L’ampliamento del regime tributario agevolato è scarsamente giustificabile alla luce di due ulteriori considerazioni. Primo, la categoria del lavoro autonomo si caratterizza per una tendenza molto forte all’evasione fiscale, con circa il 69 per cento dei redditi non dichiarati al fisco secondo le stime ufficiali. Non appare una categoria che richieda un trattamento di favore rispetto alle altre. Né pare molto convincente l’argomento secondo cui riducendo l’aliquota di imposta si incentiva l’obbedienza fiscale; lo stesso argomento era stato utilizzato per giustificare l’introduzione della cedolare secca sugli affitti, un’altra sottrazione dal regime progressivo dell’Irpef, ma il risultato a consuntivo è stato una perdita di gettito a fronte di una limitata emersione degli imponibili. Con buona probabilità, l’effetto dello spostamento della soglia a 85.000 euro (invece che a 65.000) per accedere al trattamento agevolato sarà solo quello di aumentare l’addensamento dei contribuenti sotto la nuova soglia (così come si è osservato per la soglia precedente), via via che i contribuenti adotteranno tutte le strategie possibili per mantenere il loro fatturato al di sotto degli 85.000 euro.
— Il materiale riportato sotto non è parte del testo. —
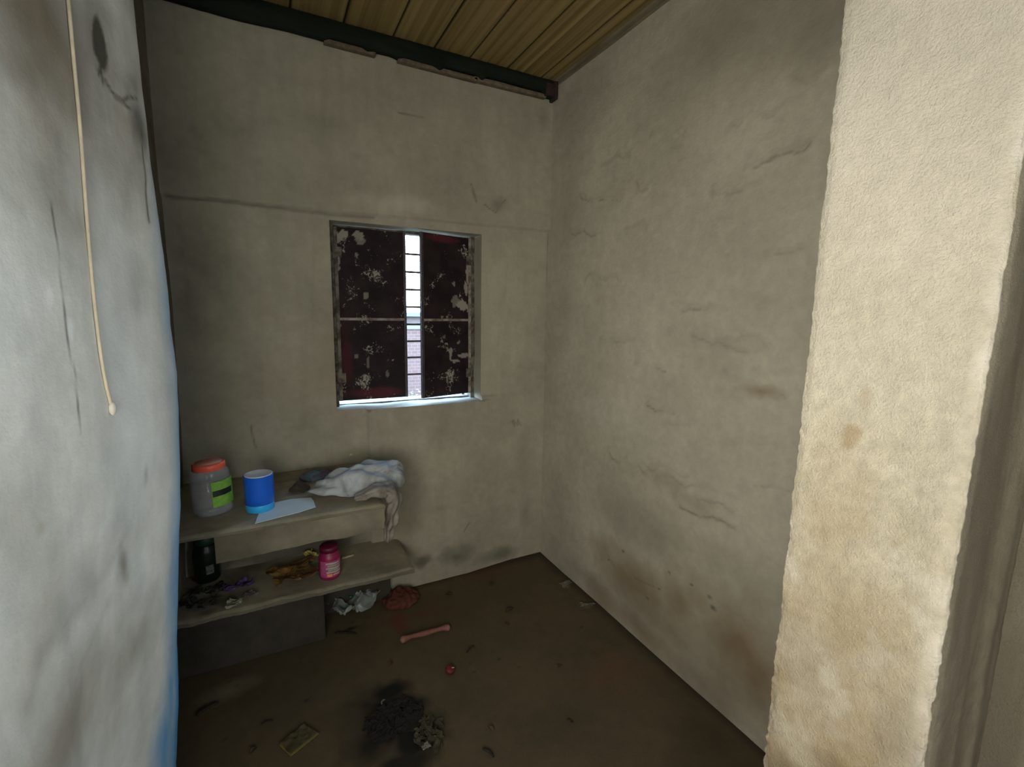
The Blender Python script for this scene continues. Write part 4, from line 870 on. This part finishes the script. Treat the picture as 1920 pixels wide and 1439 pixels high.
# foil packet
t = empty('foil_packet', (0, 0, 0)); place(t, 560, 1388, 0, .5, .001); tag(t, 'flattened dark sachet with a yellow border near the bottom of the floor', 'sachet')
o = sheet('sachet_body', plain('dark_olive_film', (0.055, 0.050, 0.020), 0.4, (0.09, 0.075, 0.045), 30), .10, .075, 41, .008, 22, n=26, parent=t)
bm = bmesh.new(); bm_box(bm, -.052, -.042, .004, .052, -.034, .0065, .0005); bm_box(bm, -.054, -.042, .003, -.046, .030, .0055, .0005); from_bm('yellow_border', bm, plain('yellow_border', (0.17, 0.145, 0.03), 0.6), t, smooth=False)
# sticks
M_stick = plain('dark_stick', (0.022, 0.016, 0.010), 0.9, (0.012, 0.009, 0.006), 60)
def stick(pa, pb, r, label, bend=.006, cat='stick', m=None):
    a, b = at(*pa, Z=.004), at(*pb, Z=.004); t = empty('stick', ((a.x+b.x)/2, (a.y+b.y)/2, 0)); c = Vector(((a.x+b.x)/2, (a.y+b.y)/2, 0)); a, b = a-c, b-c; n_ = Vector((-(b-a).y, (b-a).x, 0)).normalized()
    bm = bmesh.new(); bm_tube(bm, [a.lerp(b, k/8)+n_*bend*math.sin(k/8*math.pi)+Vector((0, 0, r+.0005-.004+.002*math.sin(k*1.3)**2)) for k in range(9)], [r*(.6+.4*math.sin((k+.6)/9*math.pi)) for k in range(9)], 8)
    me = from_bm('stick', bm, m or M_stick); bpy.data.objects.remove(t); me.location = c; return tag(me, label, cat)
stick((369, 1343), (411, 1319), .0065, 'long dark stick on the floor at the far lower left')
stick((875, 1225), (889, 1212), .004, 'short dark twig right of the pink handle')
stick((905, 1406), (925, 1421), .005, 'short dark stick near the bottom centre of the floor')
stick((628, 1188), (668, 1190), .005, 'flat dark twig just below the clear plastic bag', .003)
stick((490, 1360), (512, 1352), .003, 'thin twig to the upper left of the yellow-edged sachet')
# dead leaves
M_leaf = plain('dead_leaf', (0.045, 0.030, 0.016), 0.85, (0.028, 0.020, 0.012), 60)
def leaf(px, py, L, w_, rz, label, m=M_leaf, seed=0):
    bm = bmesh.new(); n_ = 12; top, bot = [], []
    for i in range(n_+1):
        s_ = i/n_; hw = w_*math.sin(s_*math.pi)**.8+.0006; row = []
        for k in (-1, -.5, 0, .5, 1): row.append((-L/2+s_*L, k*hw, .0015+.008*abs(k)*math.sin(s_*math.pi)+.003*noise.noise(Vector((s_*3, k, seed)))+.004*s_))
        top.append([bm.verts.new((x, y, z+.0008)) for x, y, z in row]); bot.append([bm.verts.new((x, y, z)) for x, y, z in row])
    for A_, flip in ((top, 0), (bot, 1)):
        for i in range(n_):
            for k in range(4): bm.faces.new((A_[i][k], A_[i+1][k], A_[i+1][k+1], A_[i][k+1]) if not flip else (A_[i][k], A_[i][k+1], A_[i+1][k+1], A_[i+1][k]))
    for k in (0, 4):
        for i in range(n_): bm.faces.new((top[i][k], bot[i][k], bot[i+1][k], top[i+1][k]))
    for i in (0, n_):
        for k in range(4): bm.faces.new((top[i][k], top[i][k+1], bot[i][k+1], bot[i][k]))
    o = from_bm('dead_leaf', bm, m); place(o, px, py, 0, rz, .0008); return tag(o, label, 'leaf')
leaf(955, 1146, .055, .013, .2, 'dark curled leaf on the floor nearest the back right corner', seed=1)
leaf(921, 1097, .035, .012, 1.2, 'small dark leaf beyond the others, close to the back wall', seed=2)
leaf(842, 1117, .040, .009, -.6, 'narrow dark leaf right of the red mesh bag', seed=3)
leaf(1068, 1358, .022, .012, .4, 'round dark leaf fragment on the lower right floor', seed=4)
leaf(1048, 1252, .016, .009, .9, 'tiny dark leaf fragment in the middle of the bare floor', seed=5)
leaf(950, 1172, .028, .007, 2.4, 'thin leaf sliver just in front of the dark curled leaf', seed=6)
leaf(475, 1410, .026, .010, .6, 'small dark leaf fragment left of the yellow-edged sachet', seed=7)
leaf(920, 1370, .030, .008, 1.9, 'faint brown leaf above the short stick at the bottom centre', plain('faded_leaf', (0.07, 0.045, 0.025), .9), 8)
leaf(733, 1248, .022, .009, .3, 'small reddish brown leaf between the pink handle and the soot', plain('red_brown_leaf', (0.07, 0.028, 0.018), .9), 9)
# pale scraps by the right wall
M_pale = plain('dirty_pale_paper', (0.13, 0.125, 0.10), 0.9, (0.09, 0.08, 0.06), 50)
o = sheet('paper_scrap', M_pale, .06, .04, 51, .010, 30, n=20, outline=.5); place(o, 1060, 1097, 0, .3); tag(o, 'dirty pale paper scrap at the foot of the right wall near the corner', 'scrap')
o = sheet('paper_scrap', M_pale, .07, .03, 52, .008, 30, n=20, outline=.5); place(o, 1100, 1136, 0, -.5); tag(o, 'pale torn paper scrap a little in front of the one nearest the corner', 'scrap')
# soot heap and litter beside it
M_soot = plain('soot_and_ash', (0.005, 0.005, 0.004), 0.98, (0.011, 0.010, 0.008), 45, .8)
o = litter('soot_heap', 742, 1350, 0, .105, .085, 230, M_soot, 61, .005); tag(o, 'black heap of soot and ash spread on the floor', 'ash', kind='stuff')
o = litter('burnt_litter', 808, 1378, 0, .055, .075, 55, plain('burnt_scraps', (0.02, 0.02, 0.012), .9, (0.055, 0.05, 0.025), 40), 63, .015); tag(o, 'burnt leafy litter along the right side of the soot heap', 'litter', kind='stuff')
o = sheet('pale_foil', plain('dull_foil', (0.14, 0.14, 0.12), .5), .030, .020, 64, .010, 40, n=16, outline=.3); place(o, 799, 1405, 0, .3, .004); tag(o, 'small dull foil scrap at the lower right of the soot heap', 'scrap')
stick((716, 1328), (722, 1319), .003, 'tiny pale splinter on top of the soot heap', m=plain('pale_splinter', (0.12, 0.12, 0.10), .8)).location.z = .016

# ================================================================== cable on the near left wall
cab = []
for px, py in ((112, -60), (120, 0), (128, 90), (136, 170), (142, 240), (149, 320), (156, 400), (163, 480), (171, 560), (179, 630), (186, 690), (194, 740), (204, 775)):
    y_, z_ = lpix(px, py)
    i = int(np.argmin(np.abs(sy_[:190]-y_))); j = int(np.clip(round((z_+.02)/(ZC+.07)*(len(zs3)-1)), 0, len(zs3)-1)); cab.append((float(LX[i, j])+.0035, y_, z_))
t = empty('wall_cable', cab[-1]); tag(t, 'cream coloured cable hanging straight down the near left wall', 'cable')
o_ = Vector(cab[-1]); cc = [Vector(c)-o_ for c in cab]
den = []
for a, b in zip(cc, cc[1:]):
    for k in range(6): den.append(a.lerp(b, k/6))
den.append(cc[-1])
k_ = 5; sm = [sum((den[min(max(i+d, 0), len(den)-1)] for d in range(-k_, k_+1)), Vector())/(2*k_+1) for i in range(len(den))]
bm = bmesh.new(); bm_tube(bm, sm, .0029, 10); from_bm('cord', bm, plain('cream_cord', (0.50, 0.44, 0.32), 0.6, (0.34, 0.30, 0.23), 12, lo=.4, hi=.7), t)
bm = bmesh.new(); bmesh.ops.create_uvsphere(bm, u_segments=16, v_segments=10, radius=.010)
for v in bm.verts: v.co = Vector((v.co.x*.6+.001, v.co.y, v.co.z*1.3))+sm[-1]
from_bm('end_knot', bm, plain('whitish_tape', (0.66, 0.62, 0.54), 0.7), t)
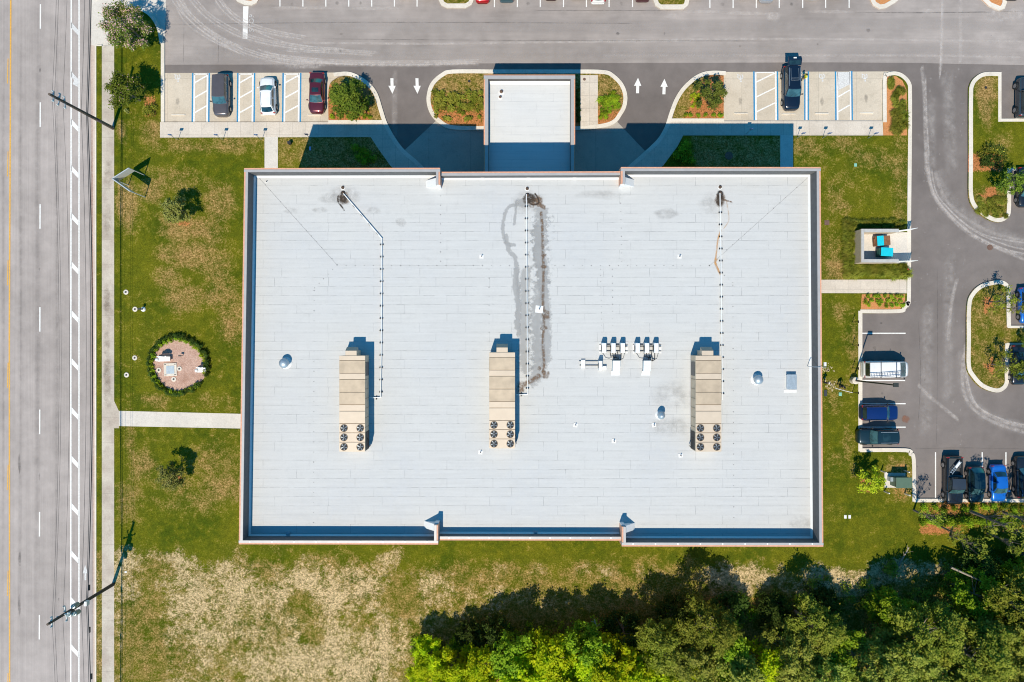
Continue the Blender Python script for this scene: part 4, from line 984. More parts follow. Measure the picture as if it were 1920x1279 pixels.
# ================================================================ VEHICLES
M_tyre = mat('tyre_rubber', (.02, .02, .021), .85, var=.25, scale=12)
M_rim = mat('alloy_rim', (.45, .46, .48), .3, .8)
M_cargl = glass_mat('tinted_car_glass', (.010, .024, .028)); M_screen = glass_mat('windscreen_glass', (.03, .075, .085))
M_lamp = mat('headlamp_lens', (.75, .77, .8), .12, .2, coat=.6); M_tail = mat('tail_lamp_lens', (.35, .015, .015), .2, coat=.6)
M_trim = mat('black_trim', (.02, .021, .023), .55)
M_plate = mat('number_plate', (.75, .75, .73), .5)
def lerp(a, b, t): return a + (b - a) * t
STY = {  # xrb rear-glass base, xrt roof rear, xft roof front, xfb windscreen base (fractions of length from centre), belt height, nose height, tail height
 'suv':    dict(xrb=-.485, xrt=-.425, xft=.075, xfb=.215, belt=.60, nose=.50, tail=.585, wt=.385),
 'hatch':  dict(xrb=-.470, xrt=-.350, xft=.055, xfb=.235, belt=.60, nose=.47, tail=.57, wt=.365),
 'sedan':  dict(xrb=-.330, xrt=-.190, xft=.085, xfb=.245, belt=.62, nose=.48, tail=.62, wt=.355),
 'van':    dict(xrb=-.488, xrt=-.452, xft=.180, xfb=.400, belt=.54, nose=.42, tail=.52, wt=.43),
 'pickup': dict(xrb=-.085, xrt=-.055, xft=.145, xfb=.245, belt=.62, nose=.56, tail=.60, wt=.395),
 'jeep':   dict(xrb=-.455, xrt=-.440, xft=.105, xfb=.150, belt=.62, nose=.58, tail=.62, wt=.420)}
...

In secondo luogo, l’espansione avviene in un momento di forte ripresa dell’inflazione. Questa di per sé introduce un’iniquità tra dipendenti e autonomi, visto che quest’ultimi sono maggiormente in grado di proteggersi dall’aumento dei prezzi. Non si capisce l’utilità di imporne un’altra distorcendo ulteriormente il sistema tributario.